I’ve also noticed that none of the big projects that I admire are resilient to this problem. The Rails codebase, inspected daily by hundreds or thousands of developers, still has some really dark corners that after many years still don’t make sense to me. The code for Railscasts, written by someone I deeply admire, has some code that could’ve been written in a clearer way a long time ago. It looks like not even my programming heroes can overcome this problem.

After thinking about this I started wondering: is it possible to write excellent code for a non-trivial piece of software? I use the word excellent instead of perfect because I don’t think there’s such thing as “the perfect code”.

Maybe the last question is unfair, and instead I should be asking myself: Is it worth it to spend so much time on details that on the long run might not be so important? I’m not talking about writing crappy, unmantenainble code that no one can read. I’m talking about code that serves it purpose even if it can be rewritten in a clearer way.

People comes up with excuses for why they do this:

Some of those reasons are pefectly valid, but I still have a voice somwhere in my head telling me that it didn’t have to be this way.

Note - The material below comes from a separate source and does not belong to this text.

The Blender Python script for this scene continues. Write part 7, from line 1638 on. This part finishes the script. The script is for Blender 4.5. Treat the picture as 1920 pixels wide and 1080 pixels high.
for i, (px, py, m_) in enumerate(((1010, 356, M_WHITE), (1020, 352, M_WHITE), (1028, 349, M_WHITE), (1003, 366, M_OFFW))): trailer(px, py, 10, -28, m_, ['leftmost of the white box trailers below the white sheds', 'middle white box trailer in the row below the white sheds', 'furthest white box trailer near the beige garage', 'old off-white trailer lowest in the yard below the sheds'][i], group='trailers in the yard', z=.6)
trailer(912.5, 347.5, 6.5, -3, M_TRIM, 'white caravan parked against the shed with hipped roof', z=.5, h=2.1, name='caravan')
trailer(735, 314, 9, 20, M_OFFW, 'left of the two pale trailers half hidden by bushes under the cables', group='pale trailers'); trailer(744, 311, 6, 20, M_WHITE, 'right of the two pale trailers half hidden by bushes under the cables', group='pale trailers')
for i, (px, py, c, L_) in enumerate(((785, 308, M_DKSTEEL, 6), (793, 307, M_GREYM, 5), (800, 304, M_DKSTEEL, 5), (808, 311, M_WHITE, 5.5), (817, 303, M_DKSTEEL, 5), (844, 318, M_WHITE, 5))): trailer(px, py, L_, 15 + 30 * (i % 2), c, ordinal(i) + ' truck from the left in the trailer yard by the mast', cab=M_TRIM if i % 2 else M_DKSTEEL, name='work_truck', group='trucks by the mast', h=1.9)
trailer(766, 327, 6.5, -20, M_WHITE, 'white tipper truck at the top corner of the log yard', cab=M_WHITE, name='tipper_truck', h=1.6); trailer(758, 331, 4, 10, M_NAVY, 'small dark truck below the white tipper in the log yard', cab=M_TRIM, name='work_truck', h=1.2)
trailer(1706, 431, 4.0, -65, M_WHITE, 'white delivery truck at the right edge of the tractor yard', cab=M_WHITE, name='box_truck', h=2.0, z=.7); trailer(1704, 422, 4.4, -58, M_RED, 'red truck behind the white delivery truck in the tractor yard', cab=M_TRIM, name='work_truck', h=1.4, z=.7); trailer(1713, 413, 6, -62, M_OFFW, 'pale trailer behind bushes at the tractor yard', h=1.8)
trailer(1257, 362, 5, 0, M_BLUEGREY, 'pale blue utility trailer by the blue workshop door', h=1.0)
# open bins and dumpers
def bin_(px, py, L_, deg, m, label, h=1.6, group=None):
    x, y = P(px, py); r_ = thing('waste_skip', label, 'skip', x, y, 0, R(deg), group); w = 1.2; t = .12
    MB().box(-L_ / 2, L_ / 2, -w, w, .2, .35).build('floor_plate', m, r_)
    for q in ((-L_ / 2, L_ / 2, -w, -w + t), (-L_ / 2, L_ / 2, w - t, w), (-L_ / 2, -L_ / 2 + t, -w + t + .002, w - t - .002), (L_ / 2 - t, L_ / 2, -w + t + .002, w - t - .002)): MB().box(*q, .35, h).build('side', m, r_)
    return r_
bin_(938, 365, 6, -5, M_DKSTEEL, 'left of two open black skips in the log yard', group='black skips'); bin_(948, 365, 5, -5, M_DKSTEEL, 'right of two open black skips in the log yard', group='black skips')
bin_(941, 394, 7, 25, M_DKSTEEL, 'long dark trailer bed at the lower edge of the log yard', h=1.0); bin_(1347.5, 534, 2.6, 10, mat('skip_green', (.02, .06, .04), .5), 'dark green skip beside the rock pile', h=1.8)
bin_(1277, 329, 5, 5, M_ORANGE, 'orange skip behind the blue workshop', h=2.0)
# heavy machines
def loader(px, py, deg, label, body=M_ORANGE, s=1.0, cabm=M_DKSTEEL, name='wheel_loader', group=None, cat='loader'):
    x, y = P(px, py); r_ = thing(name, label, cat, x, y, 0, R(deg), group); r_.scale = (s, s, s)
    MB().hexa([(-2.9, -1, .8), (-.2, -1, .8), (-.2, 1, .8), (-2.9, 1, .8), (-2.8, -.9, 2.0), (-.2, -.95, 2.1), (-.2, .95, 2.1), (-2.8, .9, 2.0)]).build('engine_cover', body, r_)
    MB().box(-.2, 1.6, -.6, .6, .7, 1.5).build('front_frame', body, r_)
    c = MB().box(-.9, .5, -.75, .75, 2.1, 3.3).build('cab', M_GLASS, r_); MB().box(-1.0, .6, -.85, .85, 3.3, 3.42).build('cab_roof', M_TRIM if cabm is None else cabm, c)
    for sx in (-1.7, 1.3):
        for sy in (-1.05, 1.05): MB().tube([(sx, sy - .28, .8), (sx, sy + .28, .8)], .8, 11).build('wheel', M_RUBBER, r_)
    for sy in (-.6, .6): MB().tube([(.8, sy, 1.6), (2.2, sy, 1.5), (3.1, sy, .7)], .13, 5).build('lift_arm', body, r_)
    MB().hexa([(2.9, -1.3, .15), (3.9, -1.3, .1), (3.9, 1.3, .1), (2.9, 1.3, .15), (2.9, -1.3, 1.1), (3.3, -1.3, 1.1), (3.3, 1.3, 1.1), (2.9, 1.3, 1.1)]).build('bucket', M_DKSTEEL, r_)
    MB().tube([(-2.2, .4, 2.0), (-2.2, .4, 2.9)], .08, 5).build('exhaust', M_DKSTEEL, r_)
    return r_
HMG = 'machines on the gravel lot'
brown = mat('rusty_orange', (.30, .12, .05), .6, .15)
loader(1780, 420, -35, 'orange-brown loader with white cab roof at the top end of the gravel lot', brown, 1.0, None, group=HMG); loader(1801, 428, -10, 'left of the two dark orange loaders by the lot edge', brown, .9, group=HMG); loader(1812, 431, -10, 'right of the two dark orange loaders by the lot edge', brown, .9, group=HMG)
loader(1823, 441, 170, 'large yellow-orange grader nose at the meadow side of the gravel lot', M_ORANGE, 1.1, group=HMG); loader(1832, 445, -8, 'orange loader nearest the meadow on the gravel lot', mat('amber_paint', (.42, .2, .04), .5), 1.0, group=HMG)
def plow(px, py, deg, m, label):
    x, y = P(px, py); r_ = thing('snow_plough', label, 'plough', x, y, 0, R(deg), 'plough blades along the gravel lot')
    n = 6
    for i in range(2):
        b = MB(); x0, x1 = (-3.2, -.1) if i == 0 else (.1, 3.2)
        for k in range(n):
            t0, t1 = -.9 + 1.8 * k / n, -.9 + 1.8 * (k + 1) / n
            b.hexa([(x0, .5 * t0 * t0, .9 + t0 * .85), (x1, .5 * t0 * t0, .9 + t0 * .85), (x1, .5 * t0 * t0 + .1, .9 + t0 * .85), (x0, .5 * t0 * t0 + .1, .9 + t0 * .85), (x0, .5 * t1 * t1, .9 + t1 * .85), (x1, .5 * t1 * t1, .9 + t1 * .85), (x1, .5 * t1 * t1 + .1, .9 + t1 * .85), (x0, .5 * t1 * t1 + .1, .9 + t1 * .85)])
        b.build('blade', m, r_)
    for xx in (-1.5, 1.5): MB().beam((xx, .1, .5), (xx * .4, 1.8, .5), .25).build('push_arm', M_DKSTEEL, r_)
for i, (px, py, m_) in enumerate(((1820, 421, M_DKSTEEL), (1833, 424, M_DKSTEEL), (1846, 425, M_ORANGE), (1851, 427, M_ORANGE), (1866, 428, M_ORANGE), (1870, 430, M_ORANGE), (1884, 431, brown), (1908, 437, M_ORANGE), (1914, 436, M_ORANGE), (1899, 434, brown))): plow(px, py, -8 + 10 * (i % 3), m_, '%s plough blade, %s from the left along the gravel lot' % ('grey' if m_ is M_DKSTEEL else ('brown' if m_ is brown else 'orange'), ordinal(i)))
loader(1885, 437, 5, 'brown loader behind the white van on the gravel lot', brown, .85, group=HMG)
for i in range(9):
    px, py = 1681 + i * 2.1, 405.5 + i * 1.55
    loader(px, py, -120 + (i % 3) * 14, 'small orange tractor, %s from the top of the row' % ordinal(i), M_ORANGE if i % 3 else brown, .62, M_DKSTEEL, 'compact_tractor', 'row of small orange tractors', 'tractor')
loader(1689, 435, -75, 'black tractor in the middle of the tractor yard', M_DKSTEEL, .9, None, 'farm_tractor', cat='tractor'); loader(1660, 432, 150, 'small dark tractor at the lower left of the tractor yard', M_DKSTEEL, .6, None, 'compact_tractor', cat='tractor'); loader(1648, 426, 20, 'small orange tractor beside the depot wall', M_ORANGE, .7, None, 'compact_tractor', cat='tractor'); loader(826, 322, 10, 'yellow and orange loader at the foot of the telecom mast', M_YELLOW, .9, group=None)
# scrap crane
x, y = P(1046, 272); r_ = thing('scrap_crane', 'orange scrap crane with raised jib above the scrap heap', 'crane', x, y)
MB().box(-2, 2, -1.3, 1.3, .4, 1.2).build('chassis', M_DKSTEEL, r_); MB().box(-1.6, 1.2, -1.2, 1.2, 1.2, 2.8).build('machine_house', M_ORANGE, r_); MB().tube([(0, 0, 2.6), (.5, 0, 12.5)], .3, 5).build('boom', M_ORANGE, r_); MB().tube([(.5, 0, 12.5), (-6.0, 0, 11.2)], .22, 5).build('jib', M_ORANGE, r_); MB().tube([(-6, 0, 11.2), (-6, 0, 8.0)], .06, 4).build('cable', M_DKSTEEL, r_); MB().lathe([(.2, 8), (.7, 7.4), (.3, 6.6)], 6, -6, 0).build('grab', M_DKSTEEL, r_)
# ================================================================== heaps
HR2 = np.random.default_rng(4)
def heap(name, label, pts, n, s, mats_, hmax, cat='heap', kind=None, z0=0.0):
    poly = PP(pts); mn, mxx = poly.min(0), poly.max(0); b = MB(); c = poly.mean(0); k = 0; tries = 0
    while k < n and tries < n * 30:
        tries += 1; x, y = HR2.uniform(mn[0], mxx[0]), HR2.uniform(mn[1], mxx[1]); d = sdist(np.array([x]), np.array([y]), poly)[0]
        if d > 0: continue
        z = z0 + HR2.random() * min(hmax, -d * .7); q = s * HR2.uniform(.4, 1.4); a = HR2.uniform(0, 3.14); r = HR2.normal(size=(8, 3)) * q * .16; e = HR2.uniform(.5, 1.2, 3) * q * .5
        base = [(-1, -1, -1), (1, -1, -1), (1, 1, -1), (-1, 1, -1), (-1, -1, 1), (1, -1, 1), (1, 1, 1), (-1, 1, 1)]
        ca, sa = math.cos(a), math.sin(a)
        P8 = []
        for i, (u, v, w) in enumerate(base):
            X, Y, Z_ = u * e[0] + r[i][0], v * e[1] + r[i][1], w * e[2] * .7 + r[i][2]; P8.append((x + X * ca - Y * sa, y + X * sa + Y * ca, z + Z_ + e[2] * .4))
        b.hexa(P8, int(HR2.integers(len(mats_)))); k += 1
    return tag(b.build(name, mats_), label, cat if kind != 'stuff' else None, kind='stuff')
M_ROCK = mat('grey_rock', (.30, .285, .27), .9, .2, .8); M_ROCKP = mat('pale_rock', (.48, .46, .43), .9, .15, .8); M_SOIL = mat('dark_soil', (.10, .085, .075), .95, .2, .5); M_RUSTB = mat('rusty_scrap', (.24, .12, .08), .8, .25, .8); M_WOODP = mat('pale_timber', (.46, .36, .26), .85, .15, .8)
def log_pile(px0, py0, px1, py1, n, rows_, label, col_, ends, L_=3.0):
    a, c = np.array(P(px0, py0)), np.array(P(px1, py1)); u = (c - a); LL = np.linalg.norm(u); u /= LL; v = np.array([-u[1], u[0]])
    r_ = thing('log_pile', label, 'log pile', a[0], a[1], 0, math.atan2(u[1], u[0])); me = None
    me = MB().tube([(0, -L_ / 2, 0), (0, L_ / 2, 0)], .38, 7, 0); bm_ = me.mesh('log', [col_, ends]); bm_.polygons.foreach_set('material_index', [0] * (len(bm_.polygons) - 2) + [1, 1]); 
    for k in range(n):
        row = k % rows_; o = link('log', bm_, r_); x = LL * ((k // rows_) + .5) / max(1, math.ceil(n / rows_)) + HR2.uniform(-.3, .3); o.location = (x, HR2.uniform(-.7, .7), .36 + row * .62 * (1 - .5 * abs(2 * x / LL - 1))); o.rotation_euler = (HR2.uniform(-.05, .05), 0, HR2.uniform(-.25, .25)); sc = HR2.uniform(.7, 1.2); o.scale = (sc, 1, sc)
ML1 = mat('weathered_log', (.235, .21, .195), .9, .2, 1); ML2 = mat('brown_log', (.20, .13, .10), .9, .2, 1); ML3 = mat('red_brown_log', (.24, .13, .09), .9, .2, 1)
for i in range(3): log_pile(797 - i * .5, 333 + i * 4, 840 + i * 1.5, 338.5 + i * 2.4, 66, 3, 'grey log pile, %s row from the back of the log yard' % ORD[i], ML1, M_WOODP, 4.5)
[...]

I’m interested then in finding out if there’s such thing as an excellent code base for non-trivial stuff. I want to know if that voice in the back of my brain even matters. I wonder if this is just the nature of software. I question my assumptions about architectures [1]. I want to believe that if I write more software the event of the unavoidable hack will be deferred to a point so far in the future that it won’t matter. Are the Kent Becks, Russ Coxes and Uncle Bobs of the world writing systems that don’t suffer from these problems? Is this even a problem?

[1] I don't believe in software architects. I don't believe in people spending 3 months writing a specification of how everything should be implemented. When I talk about architecture I'm usually referring to the act of picking the hardest problems of the system and then thinking of how to solve them in the context of this program, leaving a note, a drawing or even tests for future reference.